_EXERCISE_
Leave out the pictures and copy everything else in the entries exactly.
= = = = = = =
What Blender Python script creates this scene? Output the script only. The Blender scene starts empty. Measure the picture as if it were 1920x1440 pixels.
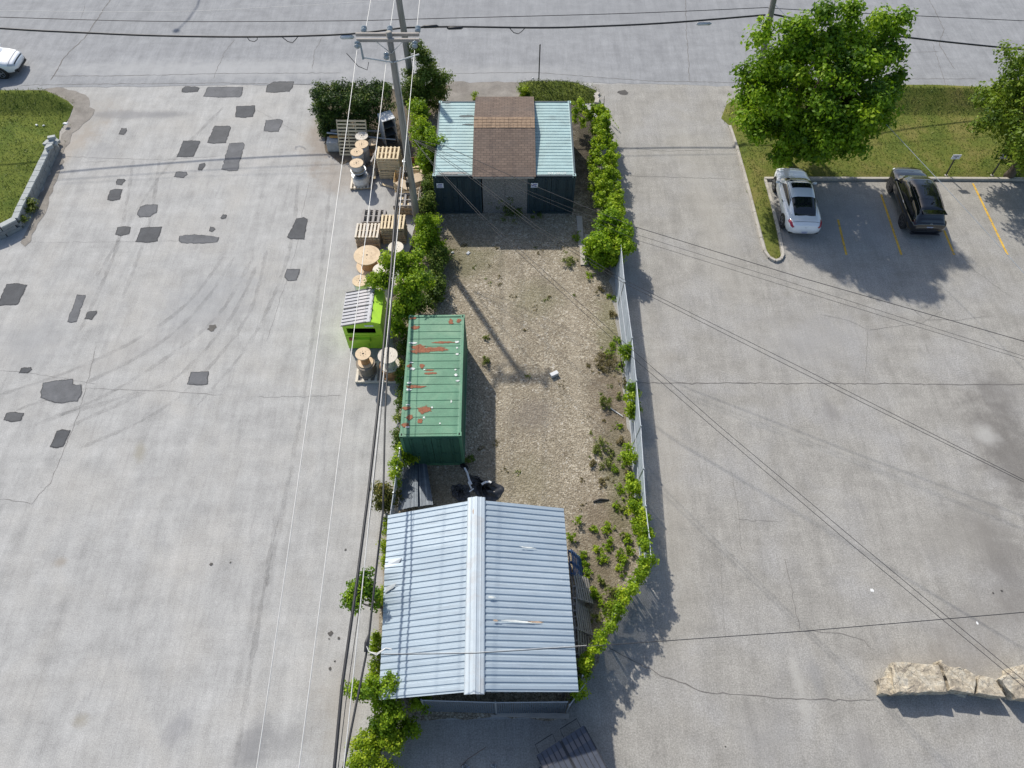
import bpy, bmesh, math, random
import numpy as np
from mathutils import Vector, Matrix
from mathutils.geometry import tessellate_polygon
R = math.radians
random.seed(7); rng = np.random.default_rng(7)
C = bpy.context.scene.collection
S = bpy.context.scene

# ------------------------------------------------------------------ camera, sky, sun, exposure
FPX, TH, CH = 1340.0, R(57.36), 27.42           # focal length in photo pixels, downward pitch, height above ground
cam_d = bpy.data.cameras.new('camera'); cam = bpy.data.objects.new('camera', cam_d); C.objects.link(cam)
cam_d.sensor_width = 36.0; cam_d.lens = 36.0 * FPX / 1920.0; cam_d.clip_end = 3000
cam.location = (0, 0, CH); cam.rotation_euler = (R(90) - TH, 0, 0)
S.camera = cam
SUN_EL, SUN_AZ = R(42.6), math.atan2(-.53, .95)  # light comes from up-left of the picture
w = bpy.data.worlds.new('World'); S.world = w; w.use_nodes = True
nt = w.node_tree; bg = nt.nodes['Background']
sky = nt.nodes.new('ShaderNodeTexSky'); sky.sky_type = 'NISHITA'; sky.sun_disc = False
sky.sun_elevation = SUN_EL; sky.sun_rotation = SUN_AZ; sky.dust_density = 1.5
nt.links.new(sky.outputs[0], bg.inputs[0]); bg.inputs[1].default_value = 0.12
sd = bpy.data.lights.new('sun', 'SUN'); sd.energy = 3.8; sd.angle = R(1.0); sd.color = (1, .95, .865)
so = bpy.data.objects.new('sun', sd); C.objects.link(so)
sdir = Vector((math.sin(SUN_AZ) * math.cos(SUN_EL), math.cos(SUN_AZ) * math.cos(SUN_EL), math.sin(SUN_EL)))
so.rotation_euler = sdir.to_track_quat('Z', 'Y').to_euler(); so.location = (-20, 40, 40)
S.view_settings.view_transform = 'Standard'; S.view_settings.look = 'None'
S.view_settings.exposure = 0.31; S.view_settings.gamma = 1

CT, ST = math.cos(TH), math.sin(TH)
def ray(px, py):
    u = (px - 960) / FPX; v = (py - 720) / FPX
    return Vector((u, CT - v * ST, -ST - v * CT))
def P(px, py, z=0.0):            # photo pixel -> world point on the plane at height z
    d = ray(px, py); t = (z - CH) / d.z
    return Vector((0, 0, CH)) + d * t
def PY(px, py, Y):               # photo pixel -> world point on the vertical plane y = Y
    d = ray(px, py); return Vector((0, 0, CH)) + d * (Y / d.y)

# ------------------------------------------------------------------ materials
MATS = {}
def newmat(name):
    m = bpy.data.materials.new(name); m.use_nodes = True; MATS[name] = m
    n = m.node_tree.nodes; l = m.node_tree.links
    return m, n, l, n['Principled BSDF']
def coords(n, l, world=False):
    if world: return n.new('ShaderNodeNewGeometry').outputs['Position']
    return n.new('ShaderNodeTexCoord').outputs['Object']
def noise(n, l, co, scale, detail=4, rough=.6, dist=0):
    t = n.new('ShaderNodeTexNoise'); t.inputs['Scale'].default_value = scale
    t.inputs['Detail'].default_value = detail; t.inputs['Roughness'].default_value = rough; t.inputs['Distortion'].default_value = dist
    l.new(co, t.inputs['Vector']); return t.outputs[0]
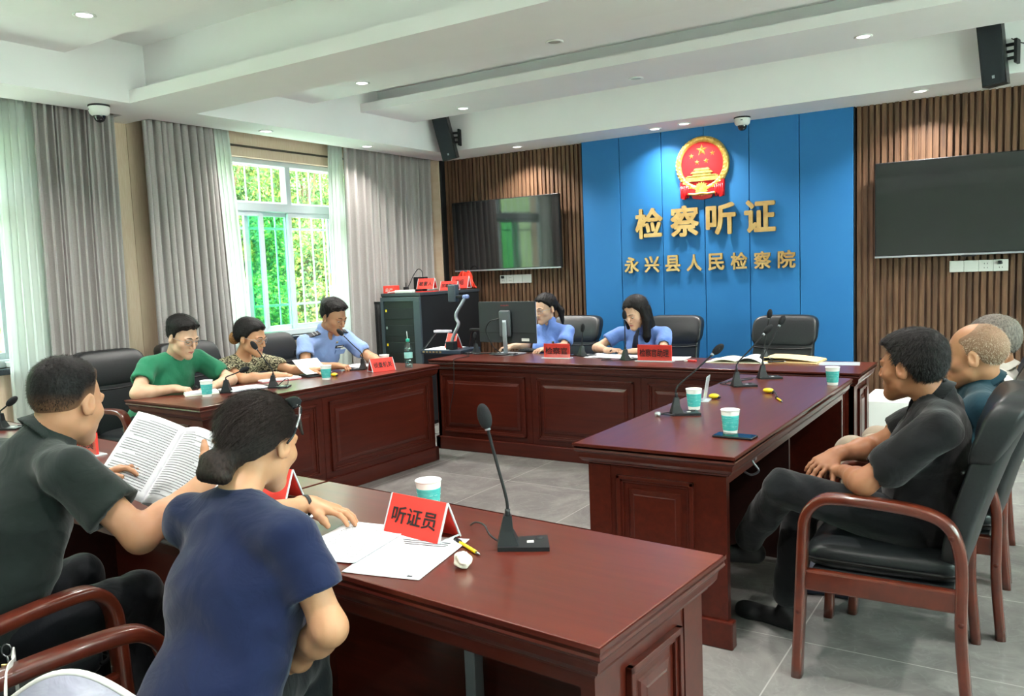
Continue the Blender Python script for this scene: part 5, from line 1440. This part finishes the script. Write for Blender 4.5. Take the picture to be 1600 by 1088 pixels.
= = = = = = =
_TASK RESPONSE_
What Blender Python script creates this scene? Output the script only. The Blender scene starts empty. Measure the picture as if it were 1920x1440 pixels.
import bpy, bmesh, math, random
import numpy as np
from mathutils import Vector, Matrix
from mathutils.geometry import tessellate_polygon
R = math.radians
random.seed(7); rng = np.random.default_rng(7)
C = bpy.context.scene.collection
S = bpy.context.scene

# ------------------------------------------------------------------ camera, sky, sun, exposure
FPX, TH, CH = 1340.0, R(57.36), 27.42           # focal length in photo pixels, downward pitch, height above ground
cam_d = bpy.data.cameras.new('camera'); cam = bpy.data.objects.new('camera', cam_d); C.objects.link(cam)
cam_d.sensor_width = 36.0; cam_d.lens = 36.0 * FPX / 1920.0; cam_d.clip_end = 3000
cam.location = (0, 0, CH); cam.rotation_euler = (R(90) - TH, 0, 0)
S.camera = cam
SUN_EL, SUN_AZ = R(42.6), math.atan2(-.53, .95)  # light comes from up-left of the picture
w = bpy.data.worlds.new('World'); S.world = w; w.use_nodes = True
nt = w.node_tree; bg = nt.nodes['Background']
sky = nt.nodes.new('ShaderNodeTexSky'); sky.sky_type = 'NISHITA'; sky.sun_disc = False
sky.sun_elevation = SUN_EL; sky.sun_rotation = SUN_AZ; sky.dust_density = 1.5
nt.links.new(sky.outputs[0], bg.inputs[0]); bg.inputs[1].default_value = 0.12
sd = bpy.data.lights.new('sun', 'SUN'); sd.energy = 3.8; sd.angle = R(1.0); sd.color = (1, .95, .865)
so = bpy.data.objects.new('sun', sd); C.objects.link(so)
sdir = Vector((math.sin(SUN_AZ) * math.cos(SUN_EL), math.cos(SUN_AZ) * math.cos(SUN_EL), math.sin(SUN_EL)))
so.rotation_euler = sdir.to_track_quat('Z', 'Y').to_euler(); so.location = (-20, 40, 40)
S.view_settings.view_transform = 'Standard'; S.view_settings.look = 'None'
S.view_settings.exposure = 0.31; S.view_settings.gamma = 1

CT, ST = math.cos(TH), math.sin(TH)
def ray(px, py):
    u = (px - 960) / FPX; v = (py - 720) / FPX
    return Vector((u, CT - v * ST, -ST - v * CT))
def P(px, py, z=0.0):            # photo pixel -> world point on the plane at height z
    d = ray(px, py); t = (z - CH) / d.z
    return Vector((0, 0, CH)) + d * t
def PY(px, py, Y):               # photo pixel -> world point on the vertical plane y = Y
    d = ray(px, py); return Vector((0, 0, CH)) + d * (Y / d.y)

# ------------------------------------------------------------------ materials
MATS = {}
def newmat(name):
    m = bpy.data.materials.new(name); m.use_nodes = True; MATS[name] = m
    n = m.node_tree.nodes; l = m.node_tree.links
    return m, n, l, n['Principled BSDF']
def coords(n, l, world=False):
    if world: return n.new('ShaderNodeNewGeometry').outputs['Position']
    return n.new('ShaderNodeTexCoord').outputs['Object']
def noise(n, l, co, scale, detail=4, rough=.6, dist=0):
    t = n.new('ShaderNodeTexNoise'); t.inputs['Scale'].default_value = scale
    t.inputs['Detail'].default_value = detail; t.inputs['Roughness'].default_value = rough; t.inputs['Distortion'].default_value = dist
    l.new(co, t.inputs['Vector']); return t.outputs[0]
Continue the Blender Python script for this scene: part 5, from line 1440. This part finishes the script. Write for Blender 4.5. Take the picture to be 1600 by 1088 pixels.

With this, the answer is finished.